Pembukaan Pos Pemantauan Penerimaan Peserta Didik Baru
Koalisi Masyarakat Sipil Peduli Pendidikan membuka Pos Pemantauan Penerimaan Peserta Didik Baru (PPDB) bersama 34 jaringan yang tersebar hampir di seluruh kab/kota dan provinsi Indonesia. Tujuannya untuk mengawal proses PPDB agar lebih transparan dan akuntabel. Selain itu, pos pemantauan juga dapat menjadi sumber informasi bagi orang tua murid mengenai proses PPDB.
Pos Pengaduan akan dibuka mulai 16 April sampai 30 September 2018. Bagi masyarakat yang ingin melapor atau bertanya dapat dilakukan melalui telepon, datang langsung ke pos pengaduan atau mengakses website laporpendidikan.com.
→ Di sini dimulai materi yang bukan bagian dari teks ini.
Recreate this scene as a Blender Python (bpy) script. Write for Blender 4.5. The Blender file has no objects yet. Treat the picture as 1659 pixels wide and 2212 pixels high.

Seperti diketahui, dunia pendidikan di Indonesia akan memasuki tahun ajaran baru 2018/2019 yang ditandai dengan tahapan penerimaan peserta didik baru dan pendaftaran ulang bagi siswa/siswi yang naik kelas. Peraturan mengenai penerimaan peserta didik baru tercantum dalam PP No 17/ 2010 tentang Pengelolaan dan Penyelenggaraan Pendidikan. Kemudian secara lebih rinci Kementerian Pendidikan dan Kebudayaan (Kemendikbud) mengeluarkan Peraturan Mendikbud (Permendikbud) 17/2017 tentang penerimaan peserta didik mulai taman kanak-kanak hingga sekolah menengah atas. Aturan ini berlaku bagi sekolah negeri di bawah Kemendikbud. Sedangkan Kementerian Agama melalui SK Dirjen Pendidikan Islam No. 481/2018 tentang petunjuk teknis penerimaan peserta didik baru yang berlaku untuk seluruh sekolah di bawah Kementerian Agama (Min/ MTSn/MAn/MAKn).
Jika melihat isi dari kedua aturan turunan PP 17/2010 terkait PPDB, Permendikbud 17/2017 dapat dikatakan cukup progresif. Dalam aturan tersebut, tidak ada jalur umum karena prinsipnya seluruh anak-anak terdekat dari sekolah bisa mengakes pendidikan berdasarkan dari jarak tempuh dan waktu. Sedangkan SK Dirjen Pendidikan Islam No 481/2018 cenderung berpotensi menimbulkan ketidakadilan dan bertentangan dengan PP 17/2010. Misalnya dalam hal penerimaan peserta didik kelas 7, dalam PP 17/2010 penerimaan siswa berdasarkan nilai ujian akhir berstandar nasional sedangkan pada SK Dirjen Pendidikan Islam 481/ 2018 seleksi calon peserta didik baru dilaksanakan sebelum nilai hasil ujian keluar dan dapat didasarkan pada hasil test potensi belajar/ tes akademik sejenisnya. Selain kedua aturan tersebut, seringkali peraturan terkait PPDB yang dikeluarkan Walikota/Bupati maupun Gubernur seolah tidak mengacu pada PP 17/2010 maupun Permendikbud 17/2017.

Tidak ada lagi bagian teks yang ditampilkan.